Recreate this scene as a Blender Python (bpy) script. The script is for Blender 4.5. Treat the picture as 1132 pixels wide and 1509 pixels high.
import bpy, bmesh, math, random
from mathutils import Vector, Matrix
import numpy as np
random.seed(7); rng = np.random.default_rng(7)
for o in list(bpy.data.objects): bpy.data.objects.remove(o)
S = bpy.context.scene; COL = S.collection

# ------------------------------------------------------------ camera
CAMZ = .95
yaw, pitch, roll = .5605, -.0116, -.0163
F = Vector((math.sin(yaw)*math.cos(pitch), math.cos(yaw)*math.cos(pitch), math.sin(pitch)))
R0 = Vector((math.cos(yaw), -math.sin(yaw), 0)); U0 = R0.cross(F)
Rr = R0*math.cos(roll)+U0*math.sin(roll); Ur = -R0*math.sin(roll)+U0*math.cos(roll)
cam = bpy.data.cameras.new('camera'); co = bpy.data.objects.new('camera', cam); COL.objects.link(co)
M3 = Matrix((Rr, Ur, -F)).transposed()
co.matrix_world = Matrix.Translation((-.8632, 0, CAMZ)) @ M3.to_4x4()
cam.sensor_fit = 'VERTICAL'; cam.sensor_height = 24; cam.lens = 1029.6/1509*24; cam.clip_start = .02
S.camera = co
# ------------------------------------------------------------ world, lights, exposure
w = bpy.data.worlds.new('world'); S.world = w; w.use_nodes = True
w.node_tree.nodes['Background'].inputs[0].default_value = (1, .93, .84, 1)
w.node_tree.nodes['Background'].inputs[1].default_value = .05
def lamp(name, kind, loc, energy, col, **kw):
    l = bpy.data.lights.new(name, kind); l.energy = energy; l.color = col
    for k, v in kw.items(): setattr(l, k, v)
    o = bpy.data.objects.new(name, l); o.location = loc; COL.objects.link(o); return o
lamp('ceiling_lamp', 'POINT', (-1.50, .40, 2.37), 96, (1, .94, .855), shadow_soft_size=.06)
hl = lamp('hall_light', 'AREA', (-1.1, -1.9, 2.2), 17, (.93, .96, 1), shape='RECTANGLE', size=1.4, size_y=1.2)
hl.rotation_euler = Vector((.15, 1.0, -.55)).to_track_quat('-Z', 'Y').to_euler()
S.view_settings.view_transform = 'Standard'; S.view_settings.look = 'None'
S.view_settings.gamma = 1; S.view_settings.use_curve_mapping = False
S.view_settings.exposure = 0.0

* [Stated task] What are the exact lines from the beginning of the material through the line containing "S = bpy.context.scene; COL = S.collection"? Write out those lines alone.

* [Finished answer]
Recreate this scene as a Blender Python (bpy) script. The script is for Blender 4.5. Treat the picture as 1132 pixels wide and 1509 pixels high.
import bpy, bmesh, math, random
from mathutils import Vector, Matrix
import numpy as np
random.seed(7); rng = np.random.default_rng(7)
for o in list(bpy.data.objects): bpy.data.objects.remove(o)
S = bpy.context.scene; COL = S.collection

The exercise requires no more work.